Regardless of this, it is wrong that Shawshank survives recency bias and 13 years on is second only to The Godfather in IMDb users’ estimation. Murder in the First (1995) tells a very similar story, and does so with more finesse, but relatively few people have ever heard of it… Maybe Shawshank is ‘a classic’ just because enough people have said so in magazines and culture supplements and enough part-time filmgoers failed to disagree.

24 February 2007

Decline and fall

I just cancelled my subscription to Empire magazine. Here is the email that I sent them:
Hi Empire

I have been an Empire reader since 1995 and subscriber since 1997. But today I cancelled my direct debit.

My reasons:
  1. You blur the lines between reviews and paid-for advertorials.
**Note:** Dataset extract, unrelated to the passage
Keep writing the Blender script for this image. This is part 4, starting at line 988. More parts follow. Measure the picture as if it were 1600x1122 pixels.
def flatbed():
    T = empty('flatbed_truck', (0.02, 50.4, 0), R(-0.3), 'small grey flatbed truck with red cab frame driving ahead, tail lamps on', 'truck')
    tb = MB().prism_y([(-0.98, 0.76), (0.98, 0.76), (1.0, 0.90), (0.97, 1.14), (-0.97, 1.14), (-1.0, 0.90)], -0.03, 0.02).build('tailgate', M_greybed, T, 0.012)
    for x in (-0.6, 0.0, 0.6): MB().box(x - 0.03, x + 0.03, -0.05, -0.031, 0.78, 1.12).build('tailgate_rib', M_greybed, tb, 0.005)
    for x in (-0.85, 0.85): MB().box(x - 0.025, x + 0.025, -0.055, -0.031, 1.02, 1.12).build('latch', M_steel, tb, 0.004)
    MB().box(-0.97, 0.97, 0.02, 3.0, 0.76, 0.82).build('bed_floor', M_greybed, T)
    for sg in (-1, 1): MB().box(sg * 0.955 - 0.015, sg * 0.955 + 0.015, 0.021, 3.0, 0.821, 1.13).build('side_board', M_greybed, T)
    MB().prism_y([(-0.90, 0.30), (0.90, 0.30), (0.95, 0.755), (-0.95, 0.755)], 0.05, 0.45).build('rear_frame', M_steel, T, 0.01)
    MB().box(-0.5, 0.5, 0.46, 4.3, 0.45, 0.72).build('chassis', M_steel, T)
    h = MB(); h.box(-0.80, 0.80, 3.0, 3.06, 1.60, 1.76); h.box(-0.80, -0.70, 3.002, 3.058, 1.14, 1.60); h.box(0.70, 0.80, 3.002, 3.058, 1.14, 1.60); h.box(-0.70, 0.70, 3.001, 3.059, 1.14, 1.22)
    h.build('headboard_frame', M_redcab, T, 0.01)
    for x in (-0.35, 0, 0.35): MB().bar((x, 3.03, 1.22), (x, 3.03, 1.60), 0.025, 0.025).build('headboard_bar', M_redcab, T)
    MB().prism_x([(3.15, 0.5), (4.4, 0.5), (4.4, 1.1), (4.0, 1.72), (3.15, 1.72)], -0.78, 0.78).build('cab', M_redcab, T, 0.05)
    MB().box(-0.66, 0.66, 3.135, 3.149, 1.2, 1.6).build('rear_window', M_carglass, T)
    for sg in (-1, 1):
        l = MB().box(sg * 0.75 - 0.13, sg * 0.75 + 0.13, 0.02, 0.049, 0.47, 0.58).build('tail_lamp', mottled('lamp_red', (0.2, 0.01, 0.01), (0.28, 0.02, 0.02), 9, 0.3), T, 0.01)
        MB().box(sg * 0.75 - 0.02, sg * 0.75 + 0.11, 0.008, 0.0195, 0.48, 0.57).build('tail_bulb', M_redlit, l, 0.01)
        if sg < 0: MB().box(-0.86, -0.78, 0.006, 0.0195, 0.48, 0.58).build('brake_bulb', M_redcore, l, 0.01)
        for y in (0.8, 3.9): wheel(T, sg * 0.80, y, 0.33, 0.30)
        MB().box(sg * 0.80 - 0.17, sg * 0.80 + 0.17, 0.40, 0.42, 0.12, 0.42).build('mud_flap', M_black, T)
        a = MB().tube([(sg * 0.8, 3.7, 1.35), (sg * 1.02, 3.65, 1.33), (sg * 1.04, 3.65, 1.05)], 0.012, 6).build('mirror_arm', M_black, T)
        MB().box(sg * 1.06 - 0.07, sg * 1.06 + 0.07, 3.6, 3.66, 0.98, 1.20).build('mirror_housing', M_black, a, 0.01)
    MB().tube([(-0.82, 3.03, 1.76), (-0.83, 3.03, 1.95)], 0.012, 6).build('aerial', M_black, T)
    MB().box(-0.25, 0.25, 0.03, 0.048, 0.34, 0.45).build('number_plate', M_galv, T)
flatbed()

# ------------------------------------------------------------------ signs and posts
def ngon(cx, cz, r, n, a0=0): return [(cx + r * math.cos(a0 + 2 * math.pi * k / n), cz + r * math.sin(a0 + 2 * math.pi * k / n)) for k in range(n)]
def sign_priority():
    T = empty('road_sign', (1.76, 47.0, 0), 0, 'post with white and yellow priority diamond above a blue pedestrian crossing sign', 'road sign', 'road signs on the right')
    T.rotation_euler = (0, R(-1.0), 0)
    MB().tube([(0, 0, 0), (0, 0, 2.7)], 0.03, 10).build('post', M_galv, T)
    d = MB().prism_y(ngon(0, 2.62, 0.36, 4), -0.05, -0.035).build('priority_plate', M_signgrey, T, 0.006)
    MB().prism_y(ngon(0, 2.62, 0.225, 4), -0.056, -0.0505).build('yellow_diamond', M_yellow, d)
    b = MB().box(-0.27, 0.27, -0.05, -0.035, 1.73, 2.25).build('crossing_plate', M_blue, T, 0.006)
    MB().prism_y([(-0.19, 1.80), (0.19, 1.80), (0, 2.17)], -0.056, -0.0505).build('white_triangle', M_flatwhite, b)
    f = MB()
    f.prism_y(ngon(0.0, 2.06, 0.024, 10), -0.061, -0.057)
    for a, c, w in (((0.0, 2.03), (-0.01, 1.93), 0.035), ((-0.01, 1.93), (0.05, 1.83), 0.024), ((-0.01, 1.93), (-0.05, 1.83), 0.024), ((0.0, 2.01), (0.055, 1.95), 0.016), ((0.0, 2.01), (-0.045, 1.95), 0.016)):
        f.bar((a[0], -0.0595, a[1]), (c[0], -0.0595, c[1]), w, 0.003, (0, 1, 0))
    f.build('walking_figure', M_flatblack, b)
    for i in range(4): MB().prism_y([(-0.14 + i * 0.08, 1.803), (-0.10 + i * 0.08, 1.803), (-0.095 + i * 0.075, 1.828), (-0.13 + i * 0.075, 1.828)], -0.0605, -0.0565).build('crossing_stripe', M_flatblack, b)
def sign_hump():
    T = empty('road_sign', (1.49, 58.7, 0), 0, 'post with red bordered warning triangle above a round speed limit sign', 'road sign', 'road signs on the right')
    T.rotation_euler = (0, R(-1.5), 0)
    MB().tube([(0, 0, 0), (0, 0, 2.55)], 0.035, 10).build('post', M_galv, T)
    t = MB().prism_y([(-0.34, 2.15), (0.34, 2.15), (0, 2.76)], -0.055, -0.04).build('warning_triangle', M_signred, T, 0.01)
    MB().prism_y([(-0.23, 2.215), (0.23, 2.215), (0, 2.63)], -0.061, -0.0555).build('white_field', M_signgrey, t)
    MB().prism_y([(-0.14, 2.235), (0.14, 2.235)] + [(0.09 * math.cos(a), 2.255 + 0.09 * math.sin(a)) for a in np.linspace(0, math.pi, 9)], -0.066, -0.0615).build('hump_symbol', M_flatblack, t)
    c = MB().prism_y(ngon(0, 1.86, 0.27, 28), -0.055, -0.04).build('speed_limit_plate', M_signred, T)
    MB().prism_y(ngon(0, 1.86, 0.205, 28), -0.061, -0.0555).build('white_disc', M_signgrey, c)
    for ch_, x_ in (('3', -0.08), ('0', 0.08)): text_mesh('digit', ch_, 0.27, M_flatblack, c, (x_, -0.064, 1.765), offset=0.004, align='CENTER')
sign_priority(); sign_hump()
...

It's difficult to know what sentiments are your own and what sentiments are included because they complement your advertisers' branding.
  2. You want to be the world's biggest movie mag so badly that more editorial space is given to films that people want to read than films that are actually worth seeing. It's fine, of course, that you give your customers what they want, but your nine-page Fantastic Four features and multi-issue War of the Worlds extravaganzas compromise your credibility and isolate many of your readers.
  3. You fancy yourself. Some of your writers are exceptionally good, but it troubles me that you write about them so often, and that you invent a reality TV-style competition where the ultimate reward is to join their hallowed ranks. I buy Empire to read about creative talent in the film industry, not to read about creative talent in journalism.
  4. You tried to make Empire an interactive community-type thing, inviting and publishing readers' views for features like DVD Club. If you're unfamiliar with a director's work, hire some writers who know what they're talking about. Don't just tell us what we've told you -- why would we want to pay for that?
Best of luck for the future. I hope the Lord of the Rings nerds keep your magazine running for many years to come.